- Directions
Your task is to copy every record exactly.

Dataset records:
☆ ☆ ☆ ☆ ☆ ☆ ☆
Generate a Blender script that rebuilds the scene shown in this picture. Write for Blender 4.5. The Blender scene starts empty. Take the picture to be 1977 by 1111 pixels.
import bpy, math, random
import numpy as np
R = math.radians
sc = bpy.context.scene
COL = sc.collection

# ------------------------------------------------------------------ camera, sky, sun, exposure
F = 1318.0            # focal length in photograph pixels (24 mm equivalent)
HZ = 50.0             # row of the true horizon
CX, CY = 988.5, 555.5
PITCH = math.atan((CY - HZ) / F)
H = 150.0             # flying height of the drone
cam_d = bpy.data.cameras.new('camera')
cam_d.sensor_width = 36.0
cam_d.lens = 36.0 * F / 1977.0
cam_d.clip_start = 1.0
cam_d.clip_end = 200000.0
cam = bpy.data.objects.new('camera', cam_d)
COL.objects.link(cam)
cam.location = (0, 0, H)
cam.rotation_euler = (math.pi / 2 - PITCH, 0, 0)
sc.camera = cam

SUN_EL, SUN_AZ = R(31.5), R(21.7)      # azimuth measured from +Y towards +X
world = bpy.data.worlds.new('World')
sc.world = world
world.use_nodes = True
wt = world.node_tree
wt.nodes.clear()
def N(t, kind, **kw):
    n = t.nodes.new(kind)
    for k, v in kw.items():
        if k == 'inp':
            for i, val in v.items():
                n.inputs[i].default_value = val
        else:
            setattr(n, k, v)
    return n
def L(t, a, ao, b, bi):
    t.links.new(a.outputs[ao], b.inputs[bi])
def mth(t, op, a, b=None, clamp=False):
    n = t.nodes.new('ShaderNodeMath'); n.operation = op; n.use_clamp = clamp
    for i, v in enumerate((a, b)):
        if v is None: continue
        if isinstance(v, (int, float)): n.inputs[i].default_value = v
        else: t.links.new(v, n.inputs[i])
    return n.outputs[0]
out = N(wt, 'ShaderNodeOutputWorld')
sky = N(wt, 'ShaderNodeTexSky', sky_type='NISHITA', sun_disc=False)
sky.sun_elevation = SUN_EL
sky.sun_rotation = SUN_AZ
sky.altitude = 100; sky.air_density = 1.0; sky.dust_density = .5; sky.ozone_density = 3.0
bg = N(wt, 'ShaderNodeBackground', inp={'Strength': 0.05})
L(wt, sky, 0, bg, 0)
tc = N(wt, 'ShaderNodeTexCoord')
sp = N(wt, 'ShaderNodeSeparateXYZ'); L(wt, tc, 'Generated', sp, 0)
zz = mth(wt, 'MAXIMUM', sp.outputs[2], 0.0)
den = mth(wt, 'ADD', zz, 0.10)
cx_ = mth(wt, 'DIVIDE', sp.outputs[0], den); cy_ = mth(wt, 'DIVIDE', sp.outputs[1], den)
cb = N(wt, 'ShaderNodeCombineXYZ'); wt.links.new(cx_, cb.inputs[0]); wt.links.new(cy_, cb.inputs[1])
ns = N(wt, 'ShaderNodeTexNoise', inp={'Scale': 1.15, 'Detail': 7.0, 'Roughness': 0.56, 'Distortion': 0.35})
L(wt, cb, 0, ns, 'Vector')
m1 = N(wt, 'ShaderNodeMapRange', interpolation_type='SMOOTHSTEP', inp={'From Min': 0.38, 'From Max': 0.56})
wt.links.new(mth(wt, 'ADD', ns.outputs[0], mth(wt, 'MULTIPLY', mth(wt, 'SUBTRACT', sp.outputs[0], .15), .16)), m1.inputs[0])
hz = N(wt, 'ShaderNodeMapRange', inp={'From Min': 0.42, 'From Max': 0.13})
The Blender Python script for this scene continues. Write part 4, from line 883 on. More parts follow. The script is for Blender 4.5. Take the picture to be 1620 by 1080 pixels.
☆ ☆ ☆ ☆ ☆ ☆ ☆
- Solution to the exercise
Generate a Blender script that rebuilds the scene shown in this picture. Write for Blender 4.5. The Blender scene starts empty. Take the picture to be 1977 by 1111 pixels.
import bpy, math, random
import numpy as np
R = math.radians
sc = bpy.context.scene
COL = sc.collection

# ------------------------------------------------------------------ camera, sky, sun, exposure
F = 1318.0            # focal length in photograph pixels (24 mm equivalent)
HZ = 50.0             # row of the true horizon
CX, CY = 988.5, 555.5
PITCH = math.atan((CY - HZ) / F)
H = 150.0             # flying height of the drone
cam_d = bpy.data.cameras.new('camera')
cam_d.sensor_width = 36.0
cam_d.lens = 36.0 * F / 1977.0
cam_d.clip_start = 1.0
cam_d.clip_end = 200000.0
cam = bpy.data.objects.new('camera', cam_d)
COL.objects.link(cam)
cam.location = (0, 0, H)
cam.rotation_euler = (math.pi / 2 - PITCH, 0, 0)
sc.camera = cam

SUN_EL, SUN_AZ = R(31.5), R(21.7)      # azimuth measured from +Y towards +X
world = bpy.data.worlds.new('World')
sc.world = world
world.use_nodes = True
wt = world.node_tree
wt.nodes.clear()
def N(t, kind, **kw):
    n = t.nodes.new(kind)
    for k, v in kw.items():
        if k == 'inp':
            for i, val in v.items():
                n.inputs[i].default_value = val
        else:
            setattr(n, k, v)
    return n
def L(t, a, ao, b, bi):
    t.links.new(a.outputs[ao], b.inputs[bi])
def mth(t, op, a, b=None, clamp=False):
    n = t.nodes.new('ShaderNodeMath'); n.operation = op; n.use_clamp = clamp
    for i, v in enumerate((a, b)):
        if v is None: continue
        if isinstance(v, (int, float)): n.inputs[i].default_value = v
        else: t.links.new(v, n.inputs[i])
    return n.outputs[0]
out = N(wt, 'ShaderNodeOutputWorld')
sky = N(wt, 'ShaderNodeTexSky', sky_type='NISHITA', sun_disc=False)
sky.sun_elevation = SUN_EL
sky.sun_rotation = SUN_AZ
sky.altitude = 100; sky.air_density = 1.0; sky.dust_density = .5; sky.ozone_density = 3.0
bg = N(wt, 'ShaderNodeBackground', inp={'Strength': 0.05})
L(wt, sky, 0, bg, 0)
tc = N(wt, 'ShaderNodeTexCoord')
sp = N(wt, 'ShaderNodeSeparateXYZ'); L(wt, tc, 'Generated', sp, 0)
zz = mth(wt, 'MAXIMUM', sp.outputs[2], 0.0)
den = mth(wt, 'ADD', zz, 0.10)
cx_ = mth(wt, 'DIVIDE', sp.outputs[0], den); cy_ = mth(wt, 'DIVIDE', sp.outputs[1], den)
cb = N(wt, 'ShaderNodeCombineXYZ'); wt.links.new(cx_, cb.inputs[0]); wt.links.new(cy_, cb.inputs[1])
ns = N(wt, 'ShaderNodeTexNoise', inp={'Scale': 1.15, 'Detail': 7.0, 'Roughness': 0.56, 'Distortion': 0.35})
L(wt, cb, 0, ns, 'Vector')
m1 = N(wt, 'ShaderNodeMapRange', interpolation_type='SMOOTHSTEP', inp={'From Min': 0.38, 'From Max': 0.56})
wt.links.new(mth(wt, 'ADD', ns.outputs[0], mth(wt, 'MULTIPLY', mth(wt, 'SUBTRACT', sp.outputs[0], .15), .16)), m1.inputs[0])
hz = N(wt, 'ShaderNodeMapRange', inp={'From Min': 0.42, 'From Max': 0.13})
The Blender Python script for this scene continues. Write part 4, from line 883 on. More parts follow. The script is for Blender 4.5. Take the picture to be 1620 by 1080 pixels.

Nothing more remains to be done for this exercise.